We now turn to the second inquiry arising from a “stop and frisk” search: whether the scope of the search was within constitutional limits. See Owens, supra at 600; Silva, supra at 405. Those limits are exceeded unless the search is “ ‘strictly tied to and justified by’ the circumstances which rendered its initiation permissible.” Silva, supra at 407, quoting Terry, supra at 19. “The degree of intrusiveness that is permitted is *372that which is ‘proportional to the degree of suspicion that prompted the intrusion.’ ” Moses, supra at 141, quoting Commonwealth v. Borges, 395 Mass. 788, 794 (1985). Because Coakley reasonably suspected Mercado of having recently committed a violent crime, a pat-down of Mercado’s outer clothing to determine whether he was armed was justified by the need to protect police officers and bystanders. See Adams v. Williams, 407 U.S. 143, 147-148 (1972); Terry, supra at 28-29; Owens, supra at 600.

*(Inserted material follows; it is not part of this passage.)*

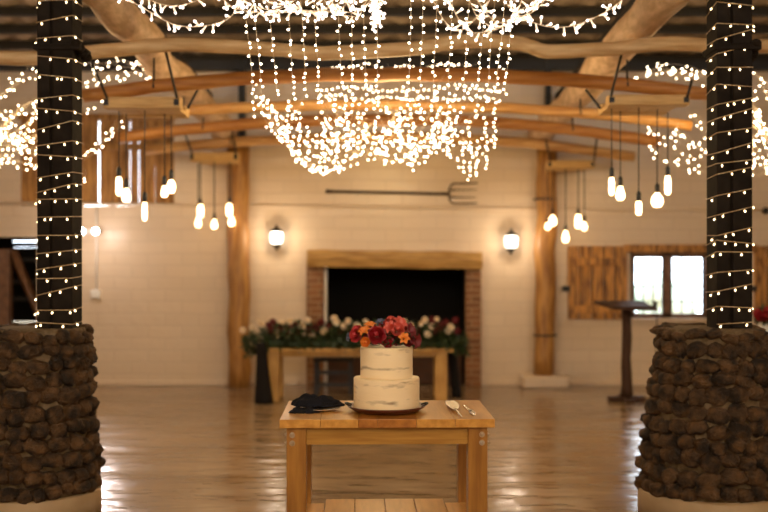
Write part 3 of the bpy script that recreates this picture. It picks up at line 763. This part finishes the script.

Applying constitutional principles to the instant case, we conclude that the evidence should not have been suppressed. “We believe the circumstances justified the officer’s actions.” Commonwealth v. Summerlin, 393 Mass. 127, 129 (1984), cert. denied, 469 U.S. 1193 (1985).
The order allowing the motion to suppress is vacated, and the case is remanded to the Superior Court for further proceedings consistent with this opinion.
So ordered.
The motion judge noted in his ruling that “Officer Coakley had inconsistent information from different sources.” While it is appropriate for the judge to consider the existence of inconsistent information, inconsistencies alone do not foreclose the possibility of reasonable suspicion. The question is whether the officer knew sufficient articulable facts to form a reasonable suspicion of particular individuals.